China’s growth remains steady despite the tariff dance
- 12 June 2025
- China
China’s April data slowed but outperformed expectations, while easing by the People's Bank of China and the 90-day truce along with an initial trade deal supports our forecast upgrade – despite lingering uncertainties
China’s data softened but remained resilient amid April’s tariff turmoil
The sharp escalation of tariffs in April led to a wave of forecast downgrades in China, as markets weighed the impact on growth. Reports of halted shipping containers and empty ports grabbed headlines. However, China’s data releases over the past month, our first real look at the aggregate impact of tariffs, showed a less dramatic slowdown than feared.
Exports and industrial production were the most closely watched indicators, and both moderated in April. We observed a more pronounced slowdown in low-value-added sectors, such as textiles and apparel, where readily available substitute products led to a sharper decline in China’s growth. This slowdown continued for exports in May, with exports to the US slumping by 34.5% YoY. However, the overall levels saw only a mild downturn as exports to other markets picked up part of the slack. We expect that the trade negotiation period could lead to another round of trade frontloading amid concern that tariffs could rise again.

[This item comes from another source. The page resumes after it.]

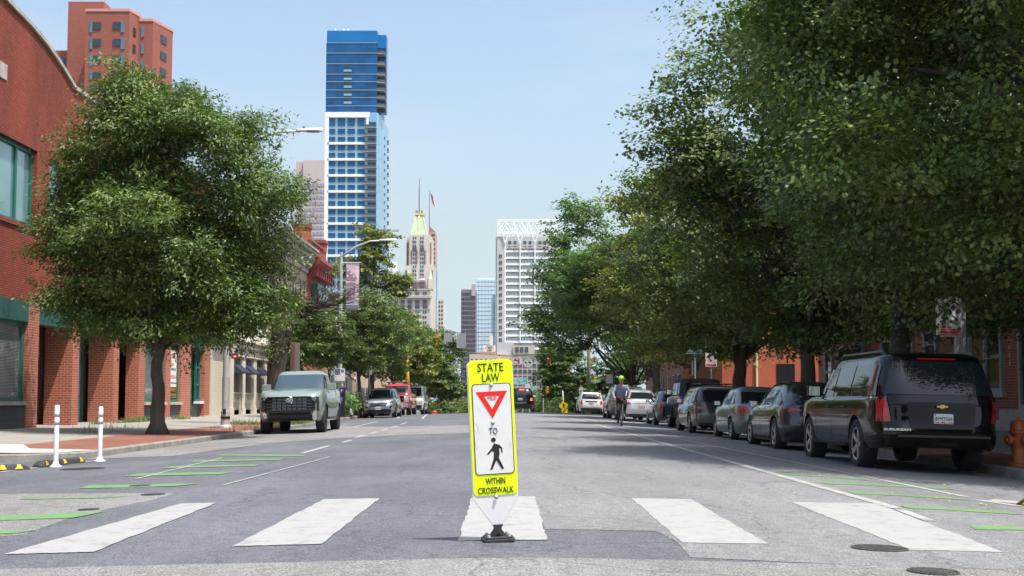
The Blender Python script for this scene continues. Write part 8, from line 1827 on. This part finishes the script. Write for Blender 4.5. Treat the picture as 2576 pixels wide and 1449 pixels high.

Somewhat ironically, despite higher and faster-than-anticipated tariffs coming into effect, both export and industrial production grew faster in year-on-year terms through the first five and four months of 2025, respectively, compared to the 2024 growth levels. With that said, PMI data does present a case for caution, with May's data remaining in contraction for a second consecutive month, and though we saw a rebound of export orders, the gauge remained in contraction territory.
While the direct impact may have been smaller than feared, tariffs continue to contribute to overall uncertainty and weak sentiment, and we have therefore seen a slowdown in both fixed asset investment and retail sales.
The PBoC seized the opportunity to ease policy as the yuan recovered
Markets have been looking for China's central bank to ease for some time, after various high-level meetings signalled easing to come at a “suitable time.” With the CNY stabilising after the 90-day trade war ceasefire, this window had finally arrived, allowing the PBoC to cut benchmark interest rates by 10bp and the required reserve ratio by 50bp, freeing approximately RMB 1tr of liquidity.
We still think there’s room for additional policy easing if needed later in the year, given deflationary pressures and the risk of moderating growth.
We are looking for another 20bp of rate cuts and 50bp of RRR cuts this year, though we suspect that the next move might not come until after the US Federal Reserve resumes rate cuts.
Initial trade deal boosts the outlook though Grand Bargain may remain elusive
After several stops and starts, China and the US reached an initial agreement to reduce trade tensions in London. Details remain sparse at the time of writing, but appear to include some loosening of restrictions around the edges, with the deal mainly featuring loosening of export controls on products such as rare earths from China and hi-tech exports from the US, as well as restrictions on Chinese students studying in the US. At the moment, it looks like tariffs will remain where they were at the start of the 90-day trade war ceasefire, meaning that this initial deal is a positive initial step.
While it certainly is encouraging that steps are being taken in the direction of negotiation rather than escalation, we can see that the 90-day trade war ceasefire is already showing that coming to any lasting “Grand Bargain” will be very challenging in such a short period. We expect that results may be limited to smaller or partial agreements where tariffs remain in place; as we said at the start of all the trade tensions, there certainly should be room for cooperation on issues such as fentanyl. If the current tariff levels remain in place, exports to the US should improve from the sharp declines seen in April and May, but should ultimately settle at a lower level, as easily substitutable products will likely lose out to other competitors.
It remains uncertain whether this 90-day deadline for reaching a trade deal still applies or if this agreement will be sufficient to keep tariffs at the current level. Reports are that no further talks are scheduled for now, but channels of communication remain open.
In the near term, we expect this current window of relatively lower tariffs to allow US importers to replenish inventories. Depending on whether or not the 90-day deadline still applies, we could see another round of import frontloading closer to August. Overall, developments in the past month have given a boost to China's second and third quarter outlooks. Along with the smaller-than-feared impact from April tariffs, we reverted our 2025 GDP forecast to the original 4.7% YoY level last month.